Abstract

To enhance the feasibility and cost-effectiveness of hydrometallurgy of spent lithium-ion batteries, it is crucial to achieve the recycling of strong acids employed in electrode dissolution. The current method of directly adding precipitants into strongly acidic electrode filtrate to obtain lithium results in contamination and renders it non-reusable. Therefore, an adsorption method was proposed for the capture and adsorption of lithium-ion from a strongly acidic solution. Subsequently, the porous, magnetic, and spherical carbon adsorbents were used for magnetic separation after reaching saturation during the adsorption process. In this work, the porous carbon beads were prepared using coal tar pitch as a precursor material, and the different magnetization methods of as-prepared carbon beads were investigated, including in-situ and impregnated magnetization. The results demonstrate a significant increase in mesopore volume from 0.0610 cm3/g to 0.2120 cm3/g by in-situ magnetization, thereby enhancing the availability of transport channels for lithium-ion adsorption. The graphitization degree of porous carbon beads is improved by magnetization, which is attributed to the catalytic graphitization effect of Fe.
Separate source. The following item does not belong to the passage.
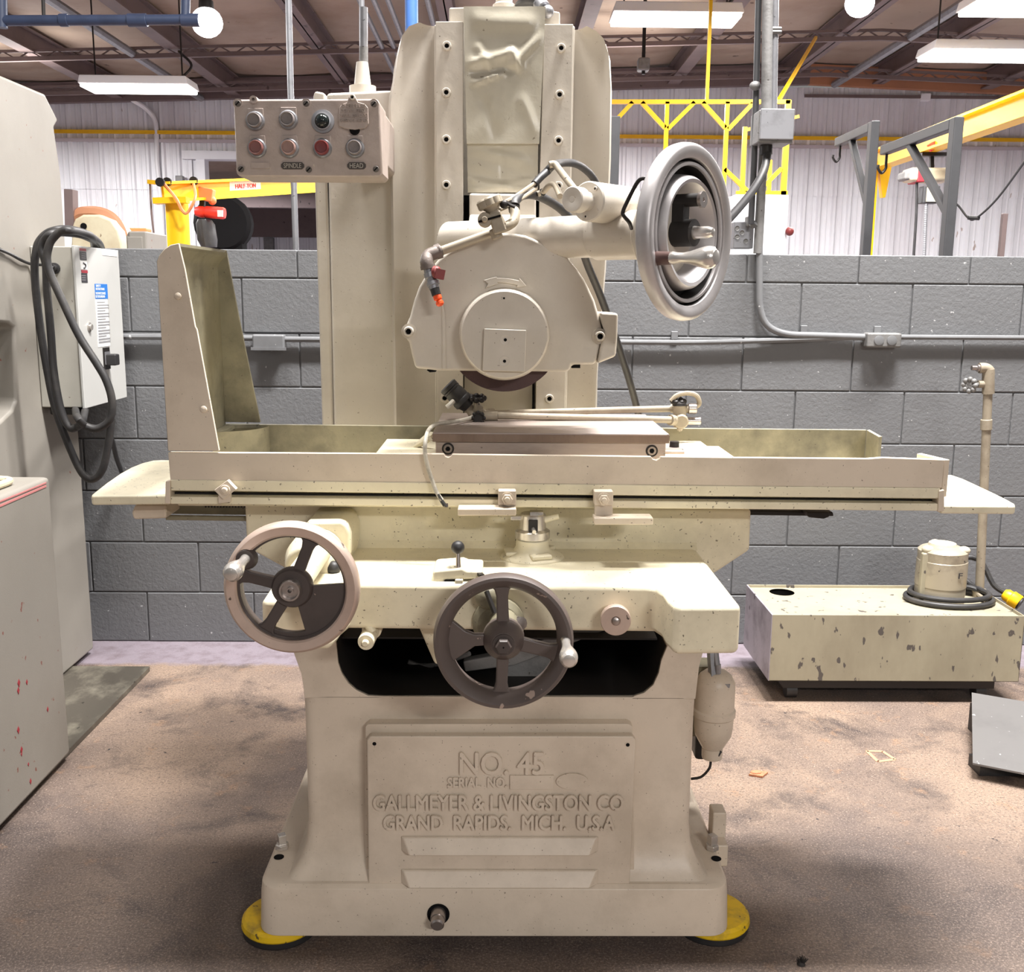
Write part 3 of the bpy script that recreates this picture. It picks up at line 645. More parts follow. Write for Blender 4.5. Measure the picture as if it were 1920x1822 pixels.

The ID/IG value of porous carbon beads decreases the most from 2.68 to 2.48 by impregnated magnetization, while the content of iron retained after activation is low, and the remanent magnetism of PCB-FeCl3 is far less than that of PCB-Fe3O4 (25.1103 emu/g). The result implies that the in-situ magnetization technique enables the utilization of porous carbon beads for magnetic separation recovery technology. The in-situ magnetized porous carbon beads have a high adsorption capacity for lithium-ion (79.8 mg/g) and still maintain excellent adsorption performance after 5 cyclic times of lithium-ion adsorption from a strongly acidic solution.